UQ seeks to develop biodegradable bags for mushroom farming

Dr Nasim Amiralian. Image supplied.

Researchers from the University of Queensland have collaborated with Scenic Rim Mushrooms to develop biodegradable “plastic” bags for use in mushroom farming. 

The 12-month project seeks to create alternative grow bags that provide optimum growing conditions, while also breaking down in soil. The material could potentially open lucrative opportunities in packaging and manufacturing, the university said in a media release. 

“Grow bags are widely used across the fungiculture industry, but most are made from non-biodegradable materials which can only be burned or sent to landfill. This adds to the 80,000-plus tonnes of plastic waste generated by Australian agriculture each year,” said Dr Masim Amiralian from UQ’s Australian Institute for Bioengineering and Nanotechnology

According to Amiralian, existing biodegradable plastics made from corn starch, potato starch, or even the vegetative part of mushrooms called mycelium are often brittle and do not have long-term integrity. 
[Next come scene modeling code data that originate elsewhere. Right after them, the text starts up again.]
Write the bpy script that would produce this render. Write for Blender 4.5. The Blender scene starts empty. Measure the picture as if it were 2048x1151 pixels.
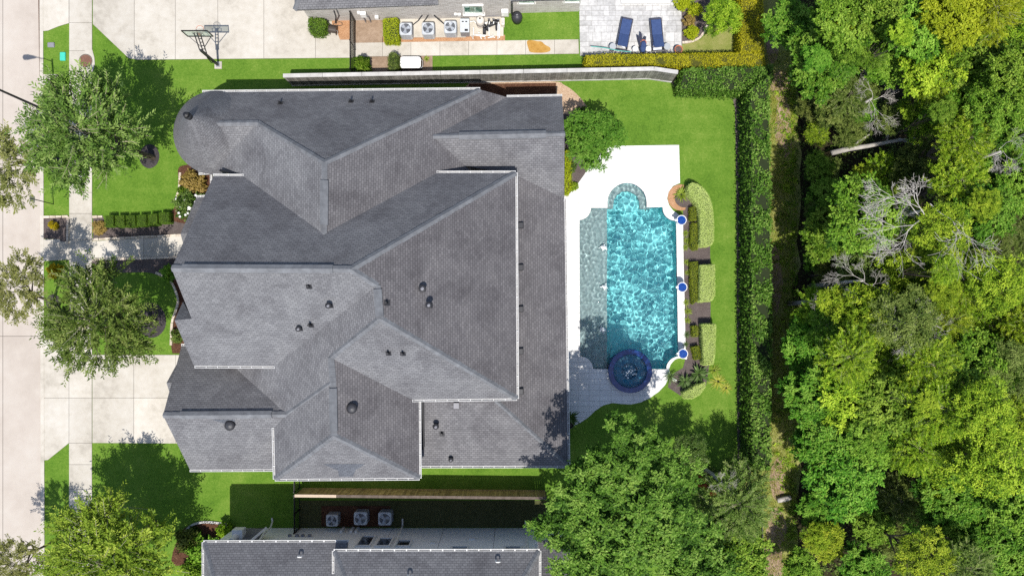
import bpy, bmesh, math, random
import numpy as np
from mathutils import Vector, Matrix
from mathutils.geometry import tessellate_polygon
from mathutils.bvhtree import BVHTree

# ---------------------------------------------------------------- camera, sky, sun, exposure
H, F, CX, CY = 51.0, 1593.75, 1024.0, 636.0      # drone height, focal length in photo pixels, nadir pixel
S = H / F                                        # metres per photo pixel on the ground
sc = bpy.context.scene
C = sc.collection
cam = bpy.data.objects.new('camera', bpy.data.cameras.new('camera'))
C.objects.link(cam)
cam.location = (0, 0, H)
cam.data.sensor_width = 36.0
cam.data.lens = 36.0 * F / 2048.0
cam.data.shift_y = (CY - 575.5) / 2048.0
cam.data.clip_start = 0.5
cam.data.clip_end = 2000.0
sc.camera = cam
SUN_EL, SUN_AZ = math.radians(66), math.radians(4)      # azimuth from image-down towards image-right
world = bpy.data.worlds.new('World'); sc.world = world; world.use_nodes = True
wn = world.node_tree.nodes
sky = wn.new('ShaderNodeTexSky'); sky.sky_type = 'NISHITA'; sky.sun_disc = False
sky.sun_elevation = SUN_EL; sky.sun_rotation = math.pi - SUN_AZ
bg = wn['Background']; bg.inputs['Strength'].default_value = 0.13
world.node_tree.links.new(sky.outputs[0], bg.inputs['Color'])
sun = bpy.data.objects.new('sun', bpy.data.lights.new('sun', 'SUN')); C.objects.link(sun)
sun.data.energy = 4.7; sun.data.angle = math.radians(0.5); sun.data.color = (1.0, 0.955, 0.89)
to_sun = Vector((math.sin(SUN_AZ) * math.cos(SUN_EL), -math.cos(SUN_AZ) * math.cos(SUN_EL), math.sin(SUN_EL)))
sun.rotation_euler = to_sun.to_track_quat('Z', 'Y').to_euler()
sun.location = to_sun * 80
sun.data.cycles.is_caustics_light = True
sc.view_settings.view_transform = 'Standard'; sc.view_settings.look = 'None'
sc.view_settings.exposure = 0.23; sc.view_settings.gamma = 1.0
sc.view_settings.use_curve_mapping = False
sc.cycles.use_denoising = False
sc.cycles.max_bounces = 8; sc.cycles.transparent_max_bounces = 8

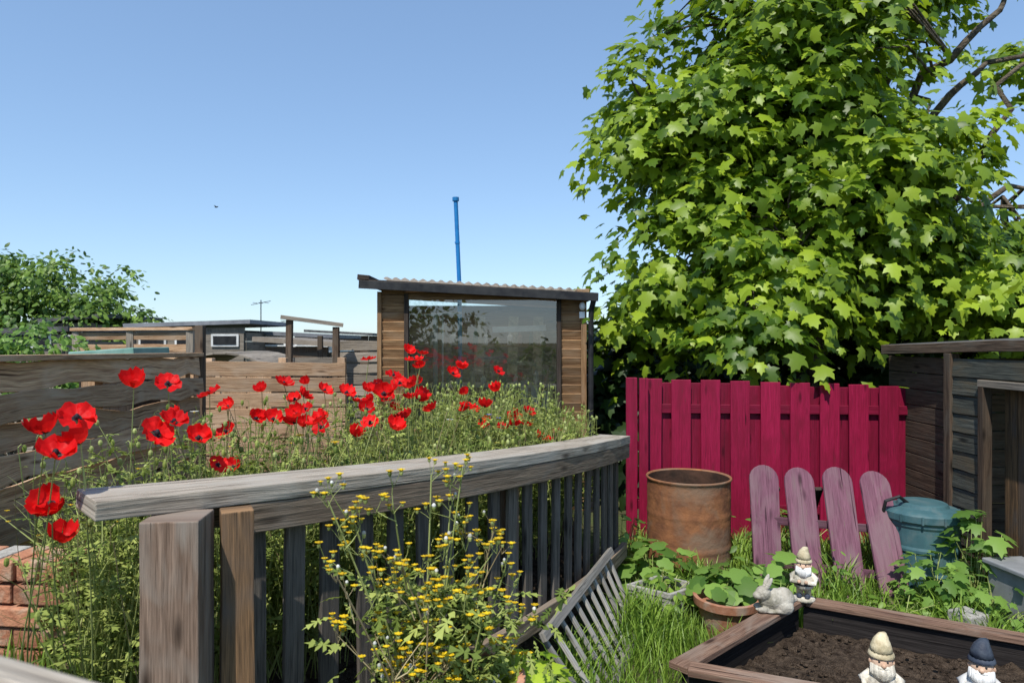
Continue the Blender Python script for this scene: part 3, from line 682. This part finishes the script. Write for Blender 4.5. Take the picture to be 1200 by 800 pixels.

However, fibres from agricultural waste like sugarcane are affordable and can be used to produce high-quality materials that can withstand high temperatures and humidity.

The grow bag project could also pave the way for the technology to be used in agriculture, manufacturing, pulping, and packaging, Amiralian added. 

Matthew Davis, founder of Scenic Rim Mushrooms, said the company’s farming methods were all sustainable, except for the use of plastics. 

“The fungiculture industry has traditionally had to use plastics for mass commercial production, but this project gives us hope,” Davis said. “It’s a problem that needs to be fixed for us to become completely cyclic mushroom growers, and proceed to large-volume commercial cultivation.”

The grow bags project has received a $30,000 Industry Kickstarter grant from the UQ Agri-Food Innovation Alliance, supported by the Australian Government’s Department of Education, Skills, and Employment under the Strategic University Refor. 

“Ultimately we’d like to see the product we develop translated to the global fungiculture and packaging markets,” Dr Amiralian said.